Inilah Makanan Kesukaan Bung Karno

Bung Karno ini sosok “tradisional”, termasuk dalam hal selera makan. Ia begitu bahagia bisa menyantap nasi pecel. Atau, sekadar makan dengan sayur lodeh dan tempe goreng.

Alasan Bung Karno Menggunakan Nama Bima

Bima atau Wrekodara, adalah tokoh penegak Pandawa Lima. Ia putra kedua Pandu Dewanata dari lima bersaudara: Yudistira, Bima, Arjuna, Nakula dan Sadewa. Sosok Bima melekat sejak Bung Karno kecil. Tokoh itu dilesakkan dalam lakon Mahabarata yang dikisahkan Wagiman, seorang petani nasionalis, yang pada akhirnya membetot kesadaran seorang Sukarno muda, bahwa bangsanya sedang dijajah (Belanda).

Melalui tulisan tangan dengan nama samaran Bima, Bung Karno membuat geger dunia pergerakan (kemerdekaan). Pemikiran-pemikirannya yang lugas tentang praktik kolonialisme, telah membangkitkan kesadaran bangsa tentang betapa penjajah harus dienyahkan dari bumi Indonesia.

Ihwal nama Bima, tidak seorang pun tahu.
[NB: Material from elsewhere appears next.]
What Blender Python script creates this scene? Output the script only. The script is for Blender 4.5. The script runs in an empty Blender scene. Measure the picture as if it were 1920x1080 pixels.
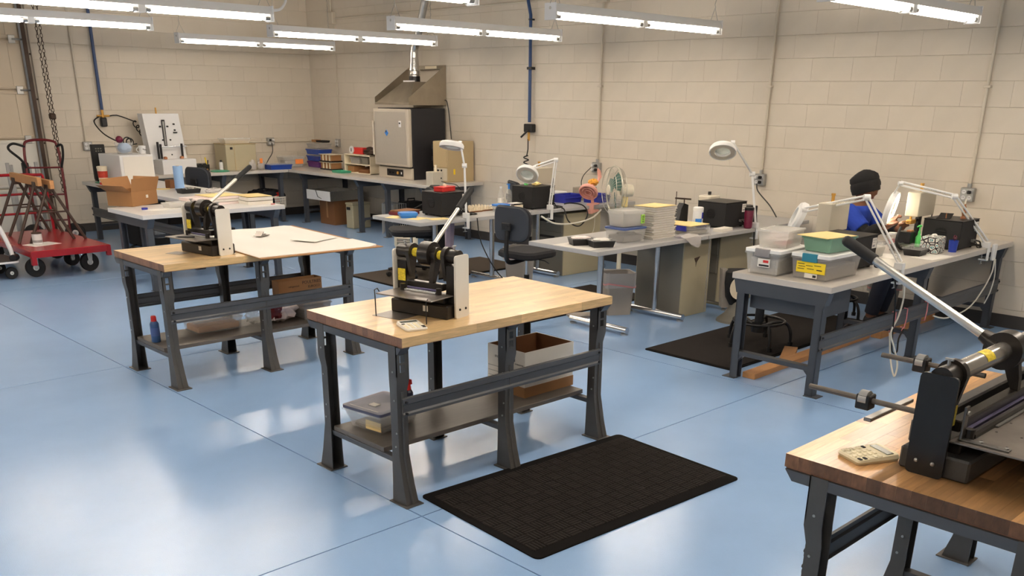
import bpy, bmesh, math, random
from mathutils import Vector, Matrix, Euler

S = bpy.context.scene
COL = S.collection
rnd = random.Random(7)
PI = math.pi

# ---------------------------------------------------------------- camera
CAM_H = 1.85
yaw, pitch, roll = 0.77283, 0.36644, 0.012674
F = Vector((math.sin(yaw)*math.cos(pitch), math.cos(yaw)*math.cos(pitch), -math.sin(pitch)))
R0 = Vector((math.cos(yaw), -math.sin(yaw), 0)); U0 = R0.cross(F)
Rv = math.cos(roll)*R0 + math.sin(roll)*U0
Uv = -math.sin(roll)*R0 + math.cos(roll)*U0
cam = bpy.data.cameras.new('camera')
cam.sensor_width = 36; cam.lens = 1720.15*36/1920
cam.shift_x = (960-975.37)/1920; cam.shift_y = (842.62-540)/1920
cam.clip_start = 0.05; cam.clip_end = 100
co = bpy.data.objects.new('camera', cam); COL.objects.link(co)
m = Matrix((Rv, Uv, -F)).transposed().to_4x4(); m.translation = (0, 0, CAM_H)
co.matrix_world = m
S.camera = co

# ---------------------------------------------------------------- world and exposure
wd = bpy.data.worlds.new('world'); S.world = wd; wd.use_nodes = True
wd.node_tree.nodes['Background'].inputs[0].default_value = (0.55, 0.62, 0.75, 1)
wd.node_tree.nodes['Background'].inputs[1].default_value = 0.3
S.view_settings.view_transform = 'Standard'
S.view_settings.look = 'None'
S.view_settings.gamma = 1
S.view_settings.use_curve_mapping = False
S.view_settings.exposure = 0.46
TUBE_STRENGTH = 30.0

# ---------------------------------------------------------------- materials
def lin(c):
    return tuple(((v/255)/12.92 if v/255 <= 0.04045 else ((v/255+0.055)/1.055)**2.4) for v in c)
MATS = {}
def mat(name, col, rough=0.5, metal=0.0, var=0.0, scale=12.0, bump=0.0, bscale=120.0, alpha=1.0,
        emit=None, coat=0.0, rand=0.0, spec=0.5, stretch=None, trans=0.0):
    m = bpy.data.materials.new(name); m.use_nodes = True; MATS[name] = m
    nt = m.node_tree; b = nt.nodes['Principled BSDF']; N = nt.nodes.new; L = nt.links.new
    c = lin(col)
    b.inputs['Base Color'].default_value = (*c, 1)
    b.inputs['Roughness'].default_value = rough
    b.inputs['Metallic'].default_value = metal
    b.inputs['Specular IOR Level'].default_value = spec
    b.inputs['Coat Weight'].default_value = coat
    b.inputs['Coat Roughness'].default_value = 0.15
    b.inputs['Alpha'].default_value = alpha
    b.inputs['Transmission Weight'].default_value = trans
    if emit:
        b.inputs['Emission Color'].default_value = (*lin(emit[0]), 1)
        b.inputs['Emission Strength'].default_value = emit[1]
    tc = None
    def coords(st=None):
        nonlocal tc
        if tc is None: tc = N('ShaderNodeTexCoord')
        if st:
            mp = N('ShaderNodeMapping'); mp.inputs['Scale'].default_value = st
            L(tc.outputs['Object'], mp.inputs['Vector']); return mp.outputs[0]
        return tc.outputs['Object']
    if var or rand:
        last = None
        if var:
            no = N('ShaderNodeTexNoise'); no.inputs['Scale'].default_value = scale
            no.inputs['Detail'].default_value = 6; no.inputs['Roughness'].default_value = 0.6
            L(coords(stretch), no.inputs['Vector'])
            mr = N('ShaderNodeMapRange'); mr.inputs[1].default_value = 0.25; mr.inputs[2].default_value = 0.75
            mr.inputs[3].default_value = 1-var; mr.inputs[4].default_value = 1+var
            L(no.outputs['Fac'], mr.inputs[0]); last = mr.outputs[0]
        if rand:
            oi = N('ShaderNodeObjectInfo')
            mr = N('ShaderNodeMapRange'); mr.inputs[3].default_value = 1-rand; mr.inputs[4].default_value = 1+rand*0.6
            L(oi.outputs['Random'], mr.inputs[0])
            if last is None: last = mr.outputs[0]
            else:
                mu = N('ShaderNodeMath'); mu.operation = 'MULTIPLY'; L(last, mu.inputs[0]); L(mr.outputs[0], mu.inputs[1]); last = mu.outputs[0]
        vm = N('ShaderNodeVectorMath'); vm.operation = 'SCALE'; vm.inputs[0].default_value = c
        L(last, vm.inputs['Scale']); L(vm.outputs[0], b.inputs['Base Color'])
    if bump:
        no = N('ShaderNodeTexNoise'); no.inputs['Scale'].default_value = bscale; no.inputs['Detail'].default_value = 3
        L(coords(), no.inputs['Vector'])
        bp = N('ShaderNodeBump'); bp.inputs['Strength'].default_value = bump; bp.inputs['Distance'].default_value = 0.004
        L(no.outputs['Fac'], bp.inputs['Height']); L(bp.outputs[0], b.inputs['Normal'])
    return m

mat('block_paint', (212,202,186), 0.55, var=0.035, scale=3, bump=0.12, bscale=60, rand=0.02)
mat('wall_joint', (196,186,168), 0.7)
mat('floor_epoxy', (148,183,226), 0.15, var=0.05, scale=1.6, bump=0.14, bscale=190, spec=0.8)
mat('joint_dark', (34,40,52), 0.9, spec=0.1)
mat('ceiling_paint', (196,192,184), 0.8)
mat('base_rubber', (58,54,52), 0.6)
mat('door_beige', (206,190,166), 0.5, var=0.03, scale=2)
mat('door_white', (226,222,212), 0.5)
mat('track_dark', (70,54,44), 0.5, metal=0.4, var=0.3, scale=9)
mat('galv', (176,176,174), 0.38, metal=0.8, var=0.12, scale=14)
mat('conduit_paint', (206,197,180), 0.5)
mat('blue_pipe', (38,68,116), 0.35)
mat('black_plastic', (22,22,24), 0.4)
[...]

Bahkan, ayahandanya yang sering membaca Oetoesan Hindia, tempat tulisan-tulisan Bima diterbitkan, tidak pernah menyangka, bahwa tulisan yang dikaguminya adalah buah tangan putranya.

Kelompok Sandiwara Bung Karno

Di pembuangan Ende, Flores antara 1934 – 1938, Bung Karno membentuk kelompok sandiwara (tonil) bernama Kelimutu. Nama Kelimutu diambil dari kawah tiga warna yang begitu indah di sana.

Selain sebagai penulis naskah, Bung Karno juga merangkap sutradara hingga pencetak karcis.

Hal tersulit yang ia lakukan adalah, mentransfer naskah ke para pemain yang hampir semuanya buta huruf.

Sementara itu, Inggit Garnasih sang istri, tekun menjahit kostum. Tak jarang, ia menjual perhiasannya jika biaya produksi tidak cukup.